The city has one of the fastest-growing poverty rates in the country, which is largely concentrated in poor black neighborhoods on its west and east sides, fueling a larger sense of inequality that was on display at the protests. But those trends don’t “explain or excuse violence,” said Courtney, noting that police in riot gear and memories of other recent police shootings made for a volatile climate.
The city of Tulsa, with 400,000 residents, is 15 percent black and 57 percent white, and has its share of controversy over policing. Black residents largely live on the city’s north side, where Crutcher died.
The scars of violent 1921 race riots linger, and activists said a collective memory of them may have made protesters more hesitant to express themselves through property damage. The 1921 violence began after accusations spread that a black teen had assaulted a white teen, and a white mob burned 1,100 businesses and homes in a black neighborhood. As many as 300 people died.
Activists have criticized the city’s police, saying they have shifted in recent decades from a community policing model.
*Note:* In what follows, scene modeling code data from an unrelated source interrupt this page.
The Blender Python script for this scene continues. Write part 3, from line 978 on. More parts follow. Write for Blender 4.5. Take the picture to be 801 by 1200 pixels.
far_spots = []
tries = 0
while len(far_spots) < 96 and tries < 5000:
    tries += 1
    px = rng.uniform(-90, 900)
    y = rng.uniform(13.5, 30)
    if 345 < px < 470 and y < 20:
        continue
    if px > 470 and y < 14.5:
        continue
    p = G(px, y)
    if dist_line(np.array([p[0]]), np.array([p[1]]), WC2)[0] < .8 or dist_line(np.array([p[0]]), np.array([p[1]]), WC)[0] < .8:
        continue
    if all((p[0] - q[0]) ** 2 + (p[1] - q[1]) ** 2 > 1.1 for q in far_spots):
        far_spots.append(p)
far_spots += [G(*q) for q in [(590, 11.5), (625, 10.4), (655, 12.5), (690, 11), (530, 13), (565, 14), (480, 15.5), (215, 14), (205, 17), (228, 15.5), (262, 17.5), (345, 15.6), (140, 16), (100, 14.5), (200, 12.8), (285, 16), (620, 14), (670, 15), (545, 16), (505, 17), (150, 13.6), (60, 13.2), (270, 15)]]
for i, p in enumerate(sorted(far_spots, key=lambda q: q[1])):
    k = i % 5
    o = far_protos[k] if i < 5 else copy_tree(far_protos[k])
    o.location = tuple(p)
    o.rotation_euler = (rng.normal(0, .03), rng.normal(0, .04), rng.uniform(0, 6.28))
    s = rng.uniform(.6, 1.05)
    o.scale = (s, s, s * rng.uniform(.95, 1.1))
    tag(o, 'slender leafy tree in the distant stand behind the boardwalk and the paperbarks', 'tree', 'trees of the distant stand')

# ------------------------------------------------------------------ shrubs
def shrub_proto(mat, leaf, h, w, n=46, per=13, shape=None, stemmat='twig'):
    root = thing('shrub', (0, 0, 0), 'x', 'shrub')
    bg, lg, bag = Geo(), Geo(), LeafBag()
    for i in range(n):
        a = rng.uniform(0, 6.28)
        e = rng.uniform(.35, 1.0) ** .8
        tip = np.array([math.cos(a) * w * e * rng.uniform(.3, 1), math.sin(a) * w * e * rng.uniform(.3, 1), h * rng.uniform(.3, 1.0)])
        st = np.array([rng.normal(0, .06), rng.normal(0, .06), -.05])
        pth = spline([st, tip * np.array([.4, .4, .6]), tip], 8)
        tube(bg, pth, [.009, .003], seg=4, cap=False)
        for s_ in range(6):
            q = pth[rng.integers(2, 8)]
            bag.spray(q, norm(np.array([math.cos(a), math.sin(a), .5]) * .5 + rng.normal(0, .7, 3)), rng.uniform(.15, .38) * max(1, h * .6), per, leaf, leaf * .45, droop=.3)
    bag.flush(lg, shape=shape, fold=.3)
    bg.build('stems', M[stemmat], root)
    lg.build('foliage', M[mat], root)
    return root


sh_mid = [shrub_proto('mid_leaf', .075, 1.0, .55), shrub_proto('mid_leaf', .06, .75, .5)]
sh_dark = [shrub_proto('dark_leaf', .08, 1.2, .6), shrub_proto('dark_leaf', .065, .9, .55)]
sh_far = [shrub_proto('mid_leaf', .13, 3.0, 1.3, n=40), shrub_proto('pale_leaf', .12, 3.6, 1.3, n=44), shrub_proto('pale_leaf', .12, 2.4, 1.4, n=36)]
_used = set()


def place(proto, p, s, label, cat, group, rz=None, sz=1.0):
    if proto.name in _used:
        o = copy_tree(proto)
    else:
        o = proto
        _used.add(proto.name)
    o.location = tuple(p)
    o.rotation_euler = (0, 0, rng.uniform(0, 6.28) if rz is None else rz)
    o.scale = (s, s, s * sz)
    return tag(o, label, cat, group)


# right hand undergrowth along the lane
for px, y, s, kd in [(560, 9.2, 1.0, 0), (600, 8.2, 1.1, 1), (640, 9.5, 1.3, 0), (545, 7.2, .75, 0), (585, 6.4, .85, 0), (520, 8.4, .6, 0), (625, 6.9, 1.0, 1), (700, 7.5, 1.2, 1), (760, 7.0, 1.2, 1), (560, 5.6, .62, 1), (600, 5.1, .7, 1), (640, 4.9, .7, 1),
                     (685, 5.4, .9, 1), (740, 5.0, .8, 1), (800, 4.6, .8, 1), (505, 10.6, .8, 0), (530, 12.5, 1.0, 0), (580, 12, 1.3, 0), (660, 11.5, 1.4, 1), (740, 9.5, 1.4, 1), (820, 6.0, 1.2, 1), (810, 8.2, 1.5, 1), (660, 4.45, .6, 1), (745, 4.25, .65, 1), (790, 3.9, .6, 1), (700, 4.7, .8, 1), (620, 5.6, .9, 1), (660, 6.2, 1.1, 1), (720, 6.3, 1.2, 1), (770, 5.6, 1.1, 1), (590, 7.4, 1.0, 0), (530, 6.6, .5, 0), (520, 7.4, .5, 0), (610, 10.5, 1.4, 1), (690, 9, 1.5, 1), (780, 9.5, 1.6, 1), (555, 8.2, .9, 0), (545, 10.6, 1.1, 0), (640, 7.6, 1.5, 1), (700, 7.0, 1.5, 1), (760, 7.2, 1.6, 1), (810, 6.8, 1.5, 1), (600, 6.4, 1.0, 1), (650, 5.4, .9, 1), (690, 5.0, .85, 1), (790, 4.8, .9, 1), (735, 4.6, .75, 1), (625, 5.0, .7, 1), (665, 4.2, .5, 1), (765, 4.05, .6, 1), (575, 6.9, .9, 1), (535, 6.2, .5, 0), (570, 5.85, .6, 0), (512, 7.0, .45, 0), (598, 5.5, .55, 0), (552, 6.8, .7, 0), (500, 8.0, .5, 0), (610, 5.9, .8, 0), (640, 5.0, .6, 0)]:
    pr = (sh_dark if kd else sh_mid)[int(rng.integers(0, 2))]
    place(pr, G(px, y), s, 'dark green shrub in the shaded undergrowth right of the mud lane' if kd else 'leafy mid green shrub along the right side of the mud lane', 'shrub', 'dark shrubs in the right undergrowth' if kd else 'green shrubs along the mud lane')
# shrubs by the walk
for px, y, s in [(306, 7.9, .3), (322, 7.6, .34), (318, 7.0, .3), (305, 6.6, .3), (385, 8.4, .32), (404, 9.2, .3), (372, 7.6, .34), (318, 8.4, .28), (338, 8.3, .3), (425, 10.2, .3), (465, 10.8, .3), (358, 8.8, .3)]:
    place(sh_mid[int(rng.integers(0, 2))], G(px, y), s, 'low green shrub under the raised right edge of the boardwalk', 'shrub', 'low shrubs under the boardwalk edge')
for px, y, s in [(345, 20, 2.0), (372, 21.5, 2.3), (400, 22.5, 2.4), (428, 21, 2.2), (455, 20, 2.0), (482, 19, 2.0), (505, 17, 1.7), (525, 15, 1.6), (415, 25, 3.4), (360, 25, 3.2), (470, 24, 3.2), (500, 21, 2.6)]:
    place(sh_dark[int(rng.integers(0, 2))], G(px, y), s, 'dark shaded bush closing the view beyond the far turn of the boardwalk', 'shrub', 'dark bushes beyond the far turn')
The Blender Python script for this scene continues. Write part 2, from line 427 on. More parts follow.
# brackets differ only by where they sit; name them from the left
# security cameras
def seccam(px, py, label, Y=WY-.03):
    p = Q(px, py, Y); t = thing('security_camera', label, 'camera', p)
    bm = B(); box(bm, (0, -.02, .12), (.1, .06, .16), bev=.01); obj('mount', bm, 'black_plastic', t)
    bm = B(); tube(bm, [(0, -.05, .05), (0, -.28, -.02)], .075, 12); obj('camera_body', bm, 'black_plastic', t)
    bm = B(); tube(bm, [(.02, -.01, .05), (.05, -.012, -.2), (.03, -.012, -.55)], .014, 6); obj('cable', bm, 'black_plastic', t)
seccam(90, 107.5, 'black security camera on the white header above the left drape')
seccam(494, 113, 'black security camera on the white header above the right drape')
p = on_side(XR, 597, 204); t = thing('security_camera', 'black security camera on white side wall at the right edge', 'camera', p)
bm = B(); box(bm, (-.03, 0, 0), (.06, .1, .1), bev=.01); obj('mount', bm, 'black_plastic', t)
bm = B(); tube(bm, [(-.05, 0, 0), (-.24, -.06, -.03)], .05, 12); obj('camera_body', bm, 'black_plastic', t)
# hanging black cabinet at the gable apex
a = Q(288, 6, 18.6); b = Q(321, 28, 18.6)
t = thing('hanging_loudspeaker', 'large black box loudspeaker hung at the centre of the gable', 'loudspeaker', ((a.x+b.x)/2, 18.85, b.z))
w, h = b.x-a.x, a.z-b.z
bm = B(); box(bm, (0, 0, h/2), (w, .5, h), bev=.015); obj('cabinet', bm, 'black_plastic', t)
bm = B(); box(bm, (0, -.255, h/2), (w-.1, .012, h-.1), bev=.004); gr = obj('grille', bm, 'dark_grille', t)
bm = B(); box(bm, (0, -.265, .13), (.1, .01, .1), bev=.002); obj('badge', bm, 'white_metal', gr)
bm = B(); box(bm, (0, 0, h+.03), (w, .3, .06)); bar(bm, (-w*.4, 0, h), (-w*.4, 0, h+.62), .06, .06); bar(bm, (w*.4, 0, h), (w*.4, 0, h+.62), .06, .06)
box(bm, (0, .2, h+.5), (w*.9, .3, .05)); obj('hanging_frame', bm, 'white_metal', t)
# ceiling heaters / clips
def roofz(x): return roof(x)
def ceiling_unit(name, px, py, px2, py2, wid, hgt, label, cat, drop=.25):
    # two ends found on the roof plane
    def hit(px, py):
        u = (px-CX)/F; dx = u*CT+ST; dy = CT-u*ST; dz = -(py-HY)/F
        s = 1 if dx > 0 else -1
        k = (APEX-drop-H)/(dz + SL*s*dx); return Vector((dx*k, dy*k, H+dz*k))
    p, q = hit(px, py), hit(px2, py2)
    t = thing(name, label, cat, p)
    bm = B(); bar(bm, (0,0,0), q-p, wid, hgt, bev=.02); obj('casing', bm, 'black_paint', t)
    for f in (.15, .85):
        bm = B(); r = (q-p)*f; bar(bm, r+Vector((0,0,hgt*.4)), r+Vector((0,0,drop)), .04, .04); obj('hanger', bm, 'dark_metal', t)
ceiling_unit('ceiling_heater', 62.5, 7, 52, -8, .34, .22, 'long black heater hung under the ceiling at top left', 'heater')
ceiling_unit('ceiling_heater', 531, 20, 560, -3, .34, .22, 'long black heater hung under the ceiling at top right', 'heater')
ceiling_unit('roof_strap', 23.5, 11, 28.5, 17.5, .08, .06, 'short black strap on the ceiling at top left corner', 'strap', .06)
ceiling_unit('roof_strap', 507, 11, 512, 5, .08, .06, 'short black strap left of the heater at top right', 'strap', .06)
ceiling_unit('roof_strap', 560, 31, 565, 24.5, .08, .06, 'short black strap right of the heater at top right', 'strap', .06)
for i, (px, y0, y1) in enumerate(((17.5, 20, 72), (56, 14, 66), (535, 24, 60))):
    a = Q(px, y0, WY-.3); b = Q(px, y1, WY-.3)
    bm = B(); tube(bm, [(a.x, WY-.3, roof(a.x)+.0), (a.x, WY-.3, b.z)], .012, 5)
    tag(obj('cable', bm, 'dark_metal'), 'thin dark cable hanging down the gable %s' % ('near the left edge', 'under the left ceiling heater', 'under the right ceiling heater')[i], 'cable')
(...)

Crutcher’s shooting came nearly five months after a Tulsa County volunteer deputy was sentenced to four years in prison on a manslaughter charge for shooting and killing Eric Harris, an unarmed black man, during an undercover operation in 2015. The white reserve deputy said he mistakenly reached for his gun instead of his Taser.
Small rallies have continued in Tulsa, where some residents have pressed for murder charges against the officer who shot Crutcher.
Nancy La Vigne, director of the Justice Policy Center at the Washington-based Urban Institute, said the contrasts between the two cities boiled down to the “difference between being open and transparent and not.”
“You can see for yourself,” La Vigne said. “It’s stunning.”